“Ben bir dünya vatandaşıyım. Bütün insanlık tarihi benimdir. Köklerim dünyayı kaplıyor. Birbirimizi tanımamız gerektiğine inanıyorum. Sonuçta, hayatlarımızın hepsi birbirine bağlı.”
Bu Jim Haynes’in hayat felsefesi. Jim 1950’lerin sonunda İskoçya’da eğitim gören bir Amerikalı. Orda kalmaya karar verdiğinde Edinburgh’da bir kitapçı dükkanı devralmış, bu 60’ların sanat-kültür dünyasında iz bırakan olaylar zincirinin ilk halkası olmuş. Sonrasında dönemin ilk avangart tiyatrosunu kurmak, Londra’da bir sanat atölyesi açmak, dergiler çıkarmak gibi adımlar izlemiş. Ama en uzun soluklu eylemi 1969’da taşındığı Paris’teki evinde 40 yıl boyunca her hafta düzenlediği ve dünyanın her tarafından katılanlarla toplamda 130bin’den fazla kişiyi ağırladığı yemekler olmuş. Bunu müthiş bir samimiyetle yapmış, insanları tanımak ve onları bir araya getirmek bir görevmiş gibi. Hayata geçirdiği sıra dışı fikirlerinden biri de bir “dünya vatandaşı” pasaportu yapmak olmuş ve inanmayacaksınız, belgenin gerçekçiliğinden mi, kendi aurasından mı, bunu epey bir süre seyahatlerinde başarıyla kullanmış.

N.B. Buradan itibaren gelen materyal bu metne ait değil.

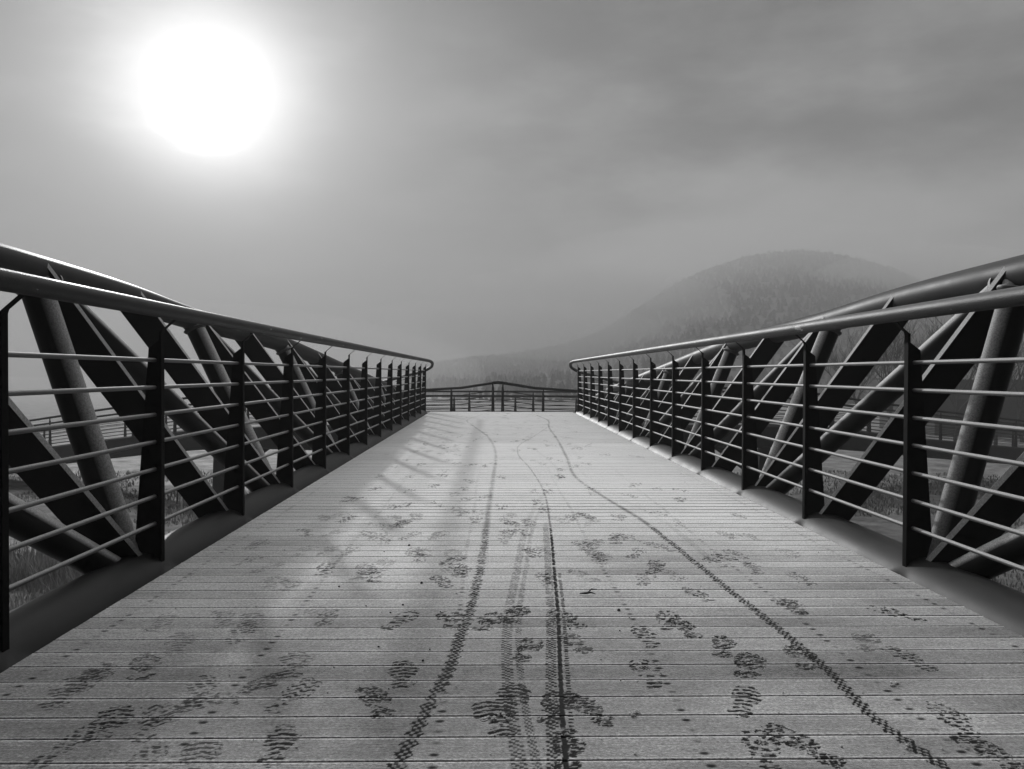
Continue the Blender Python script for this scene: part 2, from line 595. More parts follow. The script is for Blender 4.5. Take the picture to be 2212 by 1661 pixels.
def stamp_track(X, Y, Fr, tr):
    q, hw, st, sty = tr
    xs, ys = X[0], Y[:, 0]
    acc = 0.0
    for n in range(len(q) - 1):
        A, B = q[n], q[n + 1]
        d = B - A
        L = d.length
        if L < 1e-6:
            continue
        t = d / L
        r = hw * 2.2 + L
        i0, i1 = np.searchsorted(xs, [A.x - r, A.x + r])
        j0, j1 = np.searchsorted(ys, [A.y - r, A.y + r])
        if i1 > i0 and j1 > j0:
            x, y = X[j0:j1, i0:i1] - A.x, Y[j0:j1, i0:i1] - A.y
            a = x * t.x + y * t.y
            b = x * t.y - y * t.x
            # widen slightly with distance so that the thin line survives the coarser mesh
            inside = (a >= 0) & (a < L) & (np.abs(b) < hw * 1.5)
            if inside.any():
                s = acc + a
                w = b / hw
                if A.y > 5.5:
                    tread = np.clip(1.3 - np.abs(w), 0, 1) * (0.6 if sty in (0, 2) else 0.35)
                elif sty == 0:
                    k = np.floor((w + 1) * 1.999)
                    tread = (np.abs(w) < 0.9 + 0.35 * np.sin(s * 97)) * (np.sin(2 * np.pi * (s / 0.034 + 0.5 * (k % 2))) > -0.15)
                    tread = tread * 0.9 + 0.1 * (np.abs(w) < 0.8)
                elif sty == 1:
                    k = np.floor((w + 1) * 1.999)
                    tread = (np.abs(w) < 1) * (np.sin(2 * np.pi * (s / 0.026 + 0.37 * k)) > 0.15)
                elif sty == 2:
                    tread = 1.0 * (np.abs(w) < 1)
                else:
                    tread = (np.abs(w) < 1) * (np.sin(2 * np.pi * s / 0.024) > 0.1)
                nz = vnoise((x + A.x) * 30 + 60, (y + A.y) * 30 + 60, 27, 2)
                m = inside * tread * np.clip((nz - 0.18) * 5.0, 0, 1)
                sl = Fr[j0:j1, i0:i1]
                np.minimum(sl, sl - st * m * (sl > -0.2), out=sl)
        acc += L


def deck_section(y_from, y_to, dx, dy):
    """whole planks between two plank lines; returns verts, quads, frost"""
    n0, n1 = int(round(y_from / P)), int(round(y_to / P))
    rows, prof = [], []
    gap, lip = 0.0038, 0.0024
    for n in range(n0, n1):
        a, b = n * P + 0.02, (n + 1) * P + 0.02
        inner = np.linspace(a + gap + lip, b - gap - lip, max(2, int((P - 2 * gap) / dy)))
        rows += [a + 1e-4, a + gap] + list(inner) + [b - gap, b - 1e-4]
        prof += [-0.034, -0.0065] + [0.0] * len(inner) + [-0.0025, -0.034]
    ys = np.array(rows)
    zz = np.array(prof)
    xs = np.linspace(-DECK_HW, DECK_HW, int(2 * DECK_HW / dx))
    X, Y = np.meshgrid(xs, ys)
    loc = ((Y - 0.02) / P) % 1.0
    plank = np.floor((Y - 0.02) / P).astype(int)
    pr = np.random.default_rng(5).random(4096)
    tone = pr[plank % 4096]
    # frost: thicker along the plank edges, worn thin along the middle of the right half near the camera; the dull backlit look there is put into the tone too
    edge = np.abs(loc - 0.5) * 2
    worn = vnoise(X * 0.9 + 20 + tone * 9, Y * 0.25 + 40, 3, 3)
    patch = vnoise(X * 1.3 + 30, Y * 1.6 + 30, 9, 4)
    Fr = 0.88 + 0.10 * (tone - 0.5) + 0.30 * (patch - 0.5)
    near = np.clip((7.5 - Y) / 5.0, 0, 1) ** 1.2
    Fr -= near * (0.27 + 0.60 * np.clip(worn - 0.30, 0, 1) * np.clip(0.65 + 0.35 * X, 0.25, 1.4)) * (1 - 0.45 * edge ** 5)
    Fr -= 0.16 * near
    Fr += 0.10 * (edge > 0.80) * near
    Fr += 0.10 * (vnoise(X * 45 + 50, Y * 45 + 50, 21, 2) - 0.5)
    for p_ in PRINTS:
        stamp_print(X, Y, Fr, p_)
    for tr in track_pts:
        stamp_track(X, Y, Fr, tr)
    # screw heads in pairs over the joists
    for jx in (-1.70, -1.02, -0.345, 0.365, 1.05, 1.72):
        i0, i1 = np.searchsorted(xs, [jx - 0.03, jx + 0.03])
        xo = X[:, i0:i1] - jx - 0.006 * np.sin(plank[:, i0:i1] * 12.9)
        for q in (0.25, 0.75):
            dd = np.hypot(xo / 0.011, (loc[:, i0:i1] - q) * P / 0.008)
            Fr[:, i0:i1] -= 0.45 * np.clip(1.5 - dd, 0, 1) * np.clip(1.15 - (Y[:, i0:i1] - 3) / 7, 0.08, 1) * (0.35 + 0.65 * ((plank[:, i0:i1] * 7 + int(jx * 50) + int(q * 4)) % 5 > 1))
    Z = np.broadcast_to(zz[:, None], X.shape).copy()
    Fr[zz < -0.005, :] = -0.6  # gaps bare of frost, front lips darkened for the shade on them
    far_edge = np.concatenate([zz[1:] == -0.0025, [False]])
    Fr[far_edge, :] += 0.22 + 0.25 * near[far_edge, :]
    Fr = np.clip(Fr, 0, 1)
    top = zz >= -0.001
    Z[top] += 0.0016 * (Fr[top] - 0.5) + 0.0010 * (tone[top] - 0.5)
    ny, nx = X.shape
    verts = np.stack([X, Y, Z], -1).reshape(-1, 3)
    idx = np.arange(ny * nx).reshape(ny, nx)
    quads = np.stack([idx[:-1, :-1], idx[:-1, 1:], idx[1:, 1:], idx[1:, :-1]], -1).reshape(-1, 4)
    return verts, quads, Fr.ravel()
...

Bütün bunları “Meeting Jim” adlı Ece Ger’in ödüllü belgesel filminden öğrendim. Dün akşam Itir Erhart, Mert Fırat ve Kıvanç Ergun‘un DasDas‘ta davetlisiydik. Önce bu belgeseli izledik ardından güzel bir yemek yedik, sanat sohbetine de doyduk. Tiyatronun iyileştirici gücü ve Mert Fırat’ın tiyatro projeleri sohbetin merkezindeydi. Ama bir ara Fazıl Hoca’yla Mert bir film sohbetine giriştiler, biz koptuk. Daha doğrusu kopmadık da, Federer-Nadal maçı seyreder gibi onların karşılıklı filmleri birbirine paslamalarını seyrettik. Yok bunu karşılayamaz derken en ücra köşelerdeki Fin, İsveç filmlerini çıkardılar, detaylarıyla anlattılar. Spoiler falan kalmadı zaten o filmleri izlemeye bundan sonraki ömrümüzün boş vakitleri yetmez.
Belgeselin bir sahnesinde Jim bütün edindiği arkadaşların kayıtlarını tuttuğu defterlerden oluşan muazzam insan hazinesini gösteriyor. Yakın zamanda ölen arkadaşlarının isimlerinin üstünü çizdiği an beni en çok vuran yerlerden biri oldu. Bunu sanki alışveriş listesindeki sepete koyduğu malzemelerin üstünü çizer gibi bir doğallıkla yaptı. Benim yaşadığım 5 ülkede en çok zorlandığım şey muhtemelen bir daha görmeyeceğim insanlardan ayrılmak oldu. Bu şirkette size her gün çay getiren bir hizmetli de olabilir, yakın çalışma arkadaşın da. Bunu anlatmak çok zor; aynı ülkede birisi işten ayrılsa da üzülebilirsin ama bir daha birbirini görmeyecekmişsin hissine kapılmazsın, sonuçta kendi vatanındasın. Ben de kendimi bir dünya vatandaşı gibi hissediyorum. Ama ayrılıklar bana iyileşmeyen irili ufaklı yaralar gibi geliyor. Jim bir başka sahnede de her yıl gittiği Edinburgh Festivali’nden trenle dönerken kendisine perondan el sallayan 50 yıllık arkadaşına, yarın görüşeceklermiş gibi el sallıyordu, ama belgeselin çekildiği yıl Jim 80 küsur yaşında.
Bu hayatta mutlu olmak için biraz gamsız olmak lazım galiba. Jim’in de belgeselin başında söylediği gibi mutluluk bir seçim.